You can’t blame “Pippin” for wanting to find “meaning and fulfillment” in his life, but he’s such a kvetchy milquetoast on his journey. He tries soldiering, but is disgusted by the pointless charade of war. Then he decides to become king, dabbling in patricide and regicide to get there. But when he unwittingly turns into a tyrant, he realizes that you can’t change society. Next, he experiments with art, religion and sexual excess. But nothing satisfies this depressive malcontent, who feels that he should be living an extraordinary life.
The fruitless quest is manipulated by the Leading Player, who commands a ragtag band of actors. But Pippin boldly breaks from this puppetmaster’s plan. Instead of flaming out in a blaze of glory, he decides to settle down to an ordinary life, realizing that the love of a good woman is all he needs. After he finally bonds with the young son of the lovely widow, that boy wanders off to begin the cycle all over again.
“Pippin” is a weird hybrid of a show, part presentational, hippie-dippy meta-theater, part fable, part historical fiction, in the vein of Schwartz’s “ Godspell ,” but light-years from his mega-hit, “Wicked.” Problem is , this early musical isn’t serious or funny or deep enough to make it incisive. And the main character is awfully hard to like.
But the Diversionary Theatre production boasts a stellar array of artists, who punch up the play and make it relevant.
The wizardly director/choreographer James Vasquez imbues the piece with a decadent, post-modern vibe, replete with a nasty stepmother played deliciously in drag.
Music director Charlie Reuter gooses the ‘70s pop score, giving it the degenerate edge of “Cabaret,” executed by a great little band. Scenic designer Sean Fanning and costume designer Shirley Pierson, mega-talented SDSU alums, have deconstructed found objects to create a dark, raggedy world of denim and garters, fishnet and camo , armored breastplates and turret-gunner bustiers .
The leather-clad Leading Player, big-voiced, wide-eyed Courtney Corey, controls the storytelling, as her motley band, a wonderful bevy of comical performers, waltzes in and out of the action and the audience.
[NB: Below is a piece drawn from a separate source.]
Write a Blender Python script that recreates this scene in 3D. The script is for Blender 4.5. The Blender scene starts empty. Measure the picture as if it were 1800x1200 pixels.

Louis Pardo has the unenviable task of making Pippin watchable, if not likable, and he doesn’t consistently succeed. You kind of want to slap the young prince upside the head and tell him to Grow Up. Which is, pretty much, the whole point of this lightweight exercise. It may not have all the magic promised in the opening number, but the Diversionary production delivers the musical goods.
“Pippin” runs through October 14, at Diversionary Theatre in University Heights.